Amerika’dan Kuveyt’e, İngiltere’den Kıbrıs’a kadar bir çok ülkede ürünleri bulunan ancak bayi açmayan S’Nob by Sans Noblesse, ilk yurtdışı bayisini İstanbul’da açıyor. Bağdat Caddesi No: 436 Suadiye adresindeki mağaza, 21 Eylül’de açılacak.
S’nob markası Fransızca “sans noblesse” kelimesinin kısaltılmış hali. Sans noblesse, asil olmayan anlamına geliyor. Ancak, S’Nob by Sans Noblesse’ın logosuna bakarsanız, Kraliyet Arması’nı görebilirsiniz. İronik hikaye şöyle: Fransa’da bir zamanlar asilzadeler toplanıp eğlence düzenlemek istemiş. Ancak bu kişilerin soylu isimlerinden başka hiçbir şeyleri yokmuş. Ve zengin fakat asil kan taşımayan kişilerle bir araya gelip “S’nob Parti” düzenlemişler. Asaletin parada ve soylu kanda olmadığının; sadece ve sadece “ruh”ta olduğunun göstergesi olarak… S’nob kelimesi de buradan yerleşmiş ağızlara…
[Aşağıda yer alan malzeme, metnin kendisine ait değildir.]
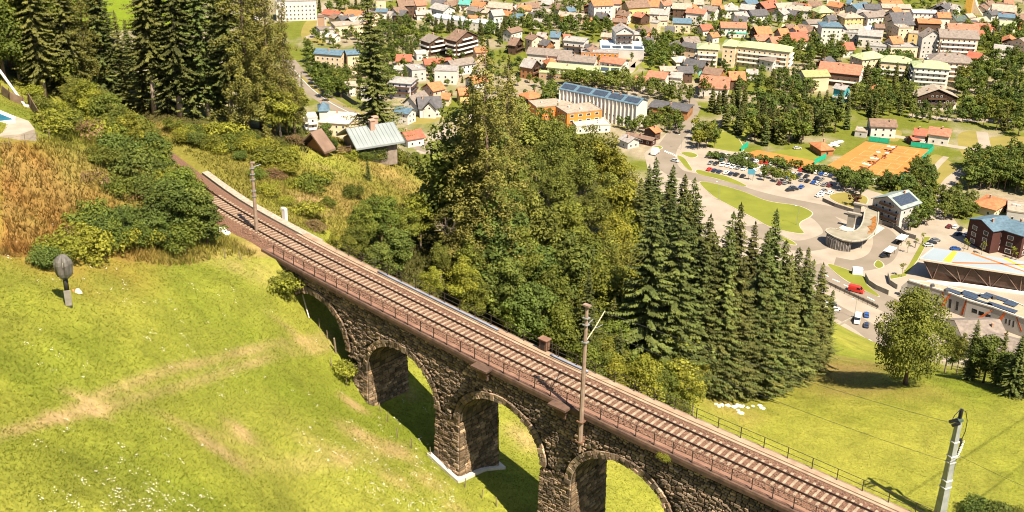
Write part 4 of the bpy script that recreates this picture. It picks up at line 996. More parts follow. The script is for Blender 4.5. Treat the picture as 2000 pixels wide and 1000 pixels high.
H(2,690,392,800,385,11,13,1.8,'BL','C',name='apartment_block',label='cream apartment block with a blue roof joined to the long cream block',cat='building')
H(2,590,405,680,402,4,13.5,0,'DG','WD','flat',balc=3,name='stair_tower',label='dark stair tower with balconies between the blue roofed blocks',cat='tower',chim=0)
H(2,1095,425,1220,428,12,6,3,'RD','C',topwood=True,balc=1); H(2,1305,462,1525,452,11,4,2.5,'RD','W'); H(2,1495,475,1690,445,11,6,2.8,'BGR','W'); H(2,1190,532,1300,522,13,7,0,'GY','GY','flat'); H(2,1405,532,1575,538,13,8,0,'GY','W','flat')
H(2,1055,598,1240,612,14,9,1.5,'LG','LV','hip',balc=2,name='apartment_house',label='lavender grey apartment house with a pale shallow roof'); H(2,1335,655,1440,632,11,6,3.6,'OR','PK')
H(2,1255,760,1445,752,13,5,5,'DG','W',name='gabled_house',label='dark grey steep roofed white house with skylights'); H(2,1195,757,1315,707,11,5,5,'BGR','W',name='gabled_house',label='white house with a brown steep roof joined to the dark grey roof'); H(2,1352,800,1372,765,8,5,4.2,'DG','W',label='small dark grey front gable of the skylit white house',chim=0)
H(2,1100,828,1225,852,9,6,2,'BL','W'); H(2,478,800,572,797,13,5,3,'BL','W','hip'); H(2,525,885,765,902,20,9.5,1.6,'WH','C','hip',name='villa',label='cream villa with a pale flat hipped roof and red patches'); H(2,395,905,470,900,9,9,0,'WH','W','flat',balc=3)
H(2,1058,520,1145,505,9,4,2,'LG','W'); H(2,1448,725,1525,730,9,4,2.5,'OR','C'); H(2,1572,690,1660,685,10,5,3,'OR','Y'); H(2,1660,600,1785,582,11,6,3,'OR','W'); H(2,1700,375,1795,370,10,7,2,'OR','PK'); H(2,1245,412,1335,408,9,4,0,'WH','W','flat'); H(2,1720,545,1800,540,9,5,2,'LG','W')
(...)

S’Nob by Sans Noblesse kadını ve erkeği
‘Sınırlı üretim, sınırsız model’ anlayışıyla yola çıkan S’Nob by Sans Noblesse, Snobish ve St. Martin alt markalarını barındırıyor. S’nob ve St-Martins aynı kesime hitap ediyor. S’nobish ise daha çok eğlenceli parti kıyafetleri ihtiyacını karşılıyor.
S’Nob by Sans Noblesse kadını ve erkeği, özgüveni yüksek ve ne istediğini bilen kişiler. Bireysellikleri ön planda; toplumun yükselen değerlerinden bağımsız yaşayan insanlar. Marka bağımlılığı olmayan ve alışveriş yaparken markayı ya da moda olanı değil, ‘stil’i tercih eden ve buna da servet ödemeyecek kadar duyarlı ve akıllı insanlar. Vizyon sahibi ve biraz da anarşistler belki...
Örneğin S’Nob by Sans Noblesse kadını, salaş ve bol bir pantolonun üzerine, çok dişi ipek bir bluz giyebilecek kadar kendinden emin. Bu zıtlıkların, tarzını ve tavrını oluşturduğunu biliyor.